Friday 22 January 2016

Room the movie and one A-Ma-Zing mother






If I tell you what Room is about you probably won't want to see it. The premise is based on a girl abducted, raped and kept captive in a single room, so far so horrible. But the film picks up the story seven years after her capture and depicts the frankly incredible relationship between the captive mother and her five-year-old child by her captor.

While critics and viewers alike have waxed lyrical about the performances of the lead characters Brie Larson as Ma and Jacob Tremblay as her son Jack, what really made me sit up and take notice were Ma's amazing skills as a mother.

Here is a girl who was snatched off the street in her teens, repeatedly abused by her kidnapper until she becomes a single mum left to bring up a child alone in a tiny room. As a mother who had children in a loving marriage and brought them up with all the mod cons imaginable, I was so moved by what a great job Ma did with nothing at her disposal beyond her imagination and a fierce desire to protect her child from the horror of his surroundings.

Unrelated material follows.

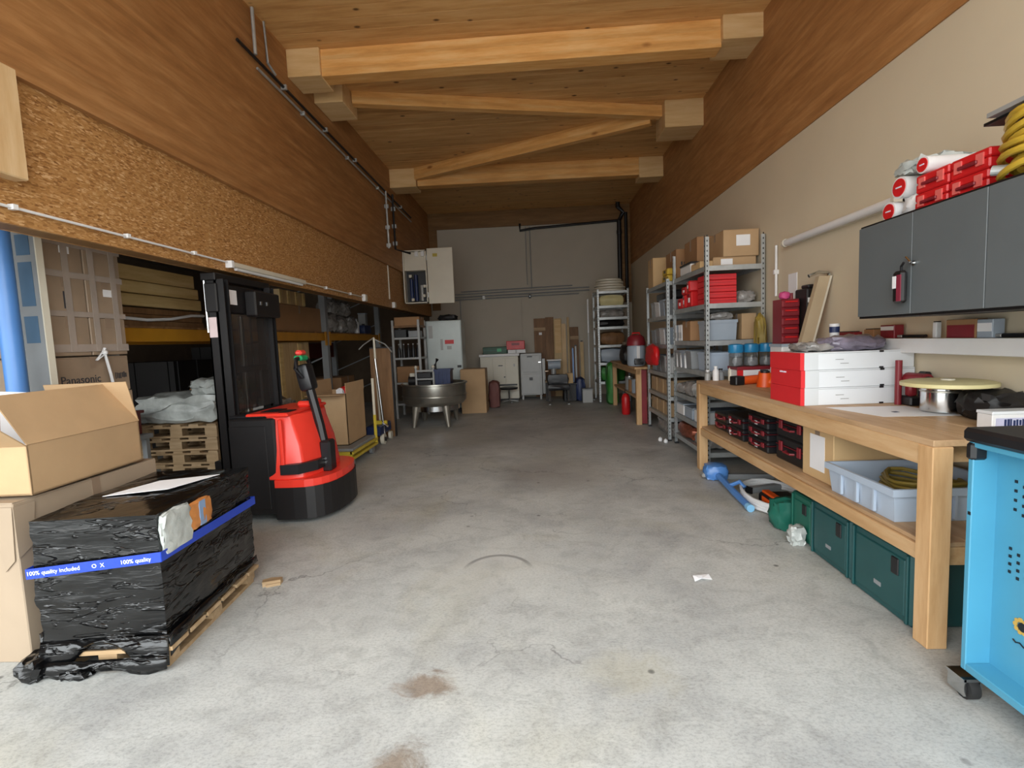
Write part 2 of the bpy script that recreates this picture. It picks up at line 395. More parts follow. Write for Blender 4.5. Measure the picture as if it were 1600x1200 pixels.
    def build(s, name, mat, parent=None, loc=None, smooth=False, rotz=0):
        bmesh.ops.recalc_face_normals(s.bm, faces=s.bm.faces[:])
        if parent is None and loc is None:      # origin at the thing's base
            vs = s.bm.verts
            x = [v.co.x for v in vs]; y = [v.co.y for v in vs]; z = [v.co.z for v in vs]
            loc = Vector(((min(x)+max(x))/2, (min(y)+max(y))/2, min(z)))
            bmesh.ops.translate(s.bm, verts=s.bm.verts[:], vec=-loc)
        me = bpy.data.meshes.new(name); s.bm.to_mesh(me); s.bm.free()
        for m_ in (mat if isinstance(mat, (list, tuple)) else [mat]): me.materials.append(m_)
        if smooth:
            for p in me.polygons: p.use_smooth = True
            try: me.set_sharp_from_angle(angle=math.radians(38))
            except Exception: pass
        o = bpy.data.objects.new(name, me); C.objects.link(o)
        if parent: o.parent = parent
        if loc is not None: o.location = loc
        if rotz: o.rotation_euler.z = rotz
        return o
def bx(name, mat, x0, x1, y0, y1, z0, z1, parent=None, bev=0, rot=None, **k):
    return MB().box(x0, x1, y0, y1, z0, z1, bev, rot=rot).build(name, mat, parent, **k)
def thing(name, label, cat, loc=(0, 0, 0), rotz=0, group=None):
    o = bpy.data.objects.new(name, None); C.objects.link(o); o.empty_display_size = .1
    o.location = loc; o.rotation_euler = (0, 0, rotz); o['label'] = label; o['category'] = cat
    if group: o['group'] = group
    return o
def tag(o, label, cat, group=None, kind=None):
    o['label'] = label; o['category'] = cat
    if group: o['group'] = group
    if kind: o['kind'] = kind
    return o
def struct(o, label=None):
    o['kind'] = 'structure'
    if label: o['label'] = label
    return o
def tstruct(name, loc=(0, 0, 0), label=None):
    o = bpy.data.objects.new(name, None); C.objects.link(o); o.location = loc; o['kind'] = 'structure'
    if label: o['label'] = label
    return o
def dup(root, loc, rotz=None, label=None, group=None):
    r = root.copy(); C.objects.link(r); r.location = loc
    if rotz is not None: r.rotation_euler.z = rotz
    if label: r['label'] = label
    if group: r['group'] = group
    for ch in list(root.children):
        c = ch.copy(); C.objects.link(c); c.parent = r
        for g in list(ch.children):
            d = g.copy(); C.objects.link(d); d.parent = c
    return r
def text(name, s, size, loc, rot, mat, parent=None, th=.001):
    cu = bpy.data.curves.new(name, 'FONT'); cu.body = s; cu.size = size; cu.extrude = th; cu.align_x = 'CENTER'; cu.align_y = 'CENTER'; cu.resolution_u = 3
    o = bpy.data.objects.new(name, cu); C.objects.link(o)
    dg = bpy.context.evaluated_depsgraph_get(); me = bpy.data.meshes.new_from_object(o.evaluated_get(dg))
    C.objects.unlink(o); bpy.data.objects.remove(o)
    me.materials.clear(); me.materials.append(mat)
    o = bpy.data.objects.new(name, me); C.objects.link(o); o.location = loc; o.rotation_euler = rot
    if parent: o.parent = parent
    return o
FRONT = (PI/2, 0, 0)            # text facing -y
AISLE_R = (PI/2, 0, -PI/2)      # text on a face that looks towards -x
AISLE_L = (PI/2, 0, PI/2)       # text on a face that looks towards +x
def blur_marks(name, face, c, w_, h, mat, parent, n=7, seed=1):
    """a line of print too small to read: a row of short strokes"""
    rg = random.Random(seed); b = MB(); u = -w_/2
    for k in range(n):
        a = w_/n*rg.uniform(.45, .8); z0 = -h/2*rg.uniform(.6, 1); z1 = h/2*rg.uniform(.6, 1); x, y, z = c
        if face == 'front': b.box(x+u, x+u+a, y-.0008, y+.0008, z+z0, z+z1)
        else: b.box(x-.0008, x+.0008, y+u, y+u+a, z+z0, z+z1)
        u += w_/n
    return b.build(name, mat, parent)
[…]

As I drive my children around in a car to the cinema or to go bowling, they annoy me to the point of screeching on a regular basis. I very rarely find the time to amuse them with anything other than an iPad or the television and flights of imagination are in very short supply, and this is how good a job I can do while bringing them up in what is comparatively the lap of luxury.

I can't imagine how I would cope should I be stripped of all of this and left to my own devices with my children in a single room. Suffice to say I suspect my captor would soon be begging us to leave.

The concept of creating a limitless world for your child, within four grotty walls left me speechless with admiration. To be cooped up day in, day out with a child, with no park to wear him out, no babysitter to give you respite, not to mention the constant unwanted attentions of your abuser, his father, would be nothing short of a living hell.

Yet Ma really does make the best of it, putting those of us who struggle in much more hospitable circumstances to shame. Room is not only a great film, it is a perfect depiction of the epitome of a good mother and one that left me feeling both awed and hugely inadequate.